Green folks like their boss love independence and control over their own environment. They often shun small talk and social gatherings (even business meetings). They relish figuring things about by themselves and usually wish that everybody else would do the same thing. Oranges and Golds, by the way, can be just as task-oriented as Greens.
So you can see why the Green boss may have thought his employees were time-wasting, touchy-feely crybabies in the workplace where folks should be concentrating on excelling in their work, and less on “talking.”
The Blues, on the other hand, felt unappreciated, not listened to, disrespected, left alone, and unsupported.
When the workshop was over, the Green boss finally realized that if he wanted to improve performance and morale on the team that he’d have to step out of his independent world and sit at a round table with the Blue folks. Clearly the Blues would have a great deal to contribute. Surely the Green exec was as smart as the dickens, but the wisdom and talent of the whole team was much smarter when all team members got to put in their two cents on a regular basis.

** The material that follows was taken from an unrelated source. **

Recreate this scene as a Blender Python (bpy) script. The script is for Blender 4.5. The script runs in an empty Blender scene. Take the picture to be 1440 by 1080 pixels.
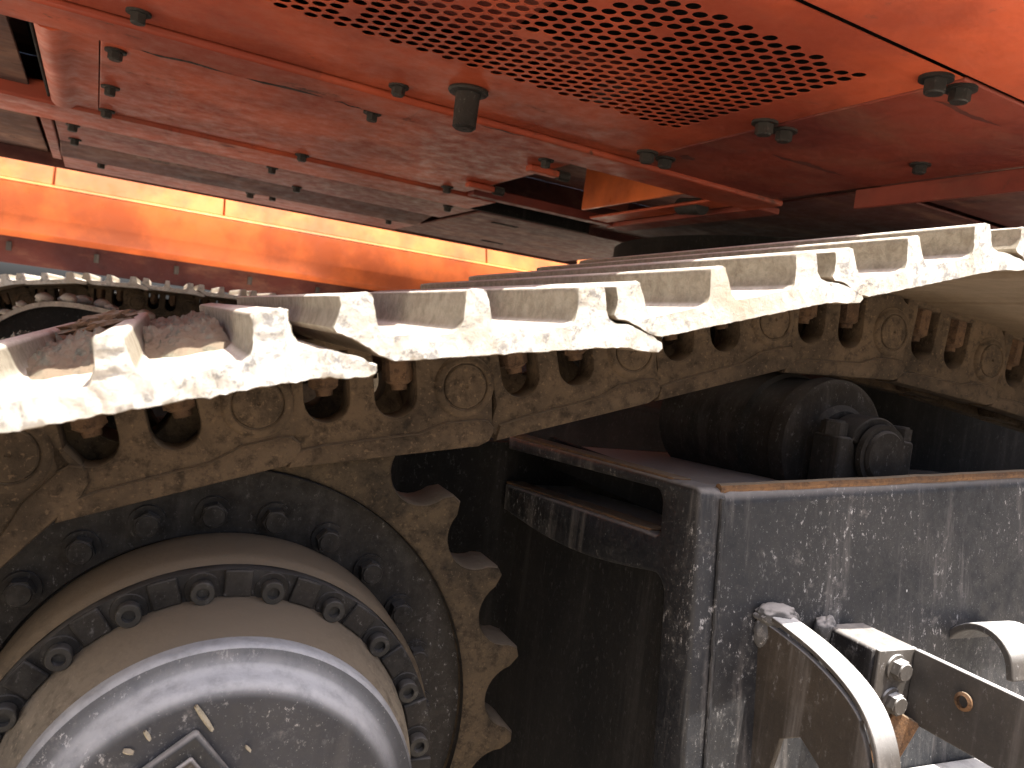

Blue people are a productive organization’s glue. You’ll find Blues most frequently in customer support, human resources, training, wellness programs – anywhere that people need or want to operate face-to-face.
Although Blue folks really don’t like conflict, they are the ones to call when conflict happens. It is their greatest desire to help people create harmony.
And although Blues seem to be “too social” for a business setting, a workplace that encourages warm social interaction will find performance and morale very high. Yes, among the endless warm words, hugs, relentless sharing of ideas, office celebrations, after-hours gatherings, and lots of atta-boys, you will walk each day into a welcoming, productive, and proud place to work.